Exposure rates of the Dorval Asset Management Range – 5th November 2021

Central banks have been blowing hot and cold on the bond markets as they stand sometimes hesitant in the face of inflation, but equity investors have latched onto the key message i.e. the monetary authorities do not want to jeopardize current economic momentum.

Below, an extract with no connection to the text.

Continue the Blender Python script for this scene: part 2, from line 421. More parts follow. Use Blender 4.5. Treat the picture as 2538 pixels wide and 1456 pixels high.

As expected, the US Fed put an end to the monetary “whatever it takes” attitude in the US. The situation on the job market continues to brighten, and the summer’s nasty economic surprises, due to the Delta variant and the shortage of components in the automotive industry, are now making way for a clear reacceleration (cf. chart 1). After lethargic GDP growth in the third quarter (+2.0%), the Atlanta Fed’s GDP Now indicator expects a sharp upturn in 4Q (+8.5%).

 

US job market improves, and this summer’s economic blip is a thing of the past

Unemployment / Citi’s Economic Surprise Index

 

The Fed is set to taper its asset purchases, working its way to a gradual halt in June 2022. However, looking at short-term rates, Jerome Powell suggested that the Fed was giving itself some time to observe the situation out to the middle of next year. So for the Fed, it is crucial to wait.

 

Somewhat more surprisingly, the Bank of England decided to hold rates unchanged at its latest Monetary Policy Committee meeting, while some of its members – including governor Andrew Bailey – had recently advocated action to tackle rising inflation. The main argument to explain the decision against tightening is significant: a narrow majority of committee members believed that supply bottlenecks and shortages driving inflation are potentially bad news for growth, and particularly consumer spending.

 

UK bond yields plunged again (cf. chart 2) in the wake of this decision, dragging down most developed economies’ showings as a result. The recent dip in long-term yields was also driven by a drop in commodities prices. We may well be seeing the paradoxically stabilizing effects of the real estate market slowdown in China, which helps regulate price rises on certain commodities.

 

Drop in UK yields after Bank of England’s surprise move to hold rates steady

10-year Gilt / 2-year Gilt / Bank of England rates

 

Next year will provide some other key monetary events, and the trend towards a slow climb in interest rates should be confirmed. However, the central banks have reiterated their strong pro-growth slant, so it is not surprising that the equity markets pursue the recovery initiated in mid-October. We have organized our portfolios to fully draw on this rally.